◆ **What you need to do**: Using the data below, output the first line and every line after it up to and including the line containing "per survey unit", exactly as written and with nothing added.

▼▼▼

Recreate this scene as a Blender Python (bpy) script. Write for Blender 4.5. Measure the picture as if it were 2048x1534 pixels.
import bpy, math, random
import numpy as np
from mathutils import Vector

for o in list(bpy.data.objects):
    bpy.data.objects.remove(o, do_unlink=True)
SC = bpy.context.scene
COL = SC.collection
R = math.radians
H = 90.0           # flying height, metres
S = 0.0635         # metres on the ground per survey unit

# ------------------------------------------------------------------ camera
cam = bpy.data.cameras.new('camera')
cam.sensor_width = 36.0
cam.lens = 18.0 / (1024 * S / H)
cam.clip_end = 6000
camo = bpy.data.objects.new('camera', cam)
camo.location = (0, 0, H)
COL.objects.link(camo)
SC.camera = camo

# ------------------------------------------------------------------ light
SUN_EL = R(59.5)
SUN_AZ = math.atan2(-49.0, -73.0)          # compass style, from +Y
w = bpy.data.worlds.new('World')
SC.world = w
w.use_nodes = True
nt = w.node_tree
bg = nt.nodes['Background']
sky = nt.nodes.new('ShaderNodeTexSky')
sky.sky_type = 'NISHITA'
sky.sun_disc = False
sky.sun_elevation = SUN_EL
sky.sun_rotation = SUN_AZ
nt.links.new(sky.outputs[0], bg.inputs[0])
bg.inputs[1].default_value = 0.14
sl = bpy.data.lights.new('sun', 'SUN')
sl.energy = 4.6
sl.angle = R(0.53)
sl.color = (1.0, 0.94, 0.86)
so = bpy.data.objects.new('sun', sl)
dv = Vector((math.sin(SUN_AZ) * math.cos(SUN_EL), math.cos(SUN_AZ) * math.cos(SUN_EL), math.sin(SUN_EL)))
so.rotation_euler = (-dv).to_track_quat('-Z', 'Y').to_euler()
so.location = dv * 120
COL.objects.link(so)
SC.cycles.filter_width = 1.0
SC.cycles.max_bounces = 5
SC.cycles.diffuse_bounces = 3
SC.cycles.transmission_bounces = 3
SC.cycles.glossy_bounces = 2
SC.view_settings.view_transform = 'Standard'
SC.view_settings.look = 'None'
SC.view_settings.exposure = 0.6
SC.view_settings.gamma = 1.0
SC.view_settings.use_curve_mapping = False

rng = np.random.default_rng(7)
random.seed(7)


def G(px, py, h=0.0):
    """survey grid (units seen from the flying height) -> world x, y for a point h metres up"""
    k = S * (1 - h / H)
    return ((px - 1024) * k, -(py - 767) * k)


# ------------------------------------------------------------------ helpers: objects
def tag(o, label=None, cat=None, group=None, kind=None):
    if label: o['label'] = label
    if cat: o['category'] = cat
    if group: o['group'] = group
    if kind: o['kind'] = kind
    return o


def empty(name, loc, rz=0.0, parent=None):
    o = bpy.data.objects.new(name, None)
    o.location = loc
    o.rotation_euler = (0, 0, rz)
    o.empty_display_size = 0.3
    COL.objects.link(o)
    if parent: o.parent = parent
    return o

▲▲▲

◆ **Task answer**:
Recreate this scene as a Blender Python (bpy) script. Write for Blender 4.5. Measure the picture as if it were 2048x1534 pixels.
import bpy, math, random
import numpy as np
from mathutils import Vector

for o in list(bpy.data.objects):
    bpy.data.objects.remove(o, do_unlink=True)
SC = bpy.context.scene
COL = SC.collection
R = math.radians
H = 90.0           # flying height, metres
S = 0.0635         # metres on the ground per survey unit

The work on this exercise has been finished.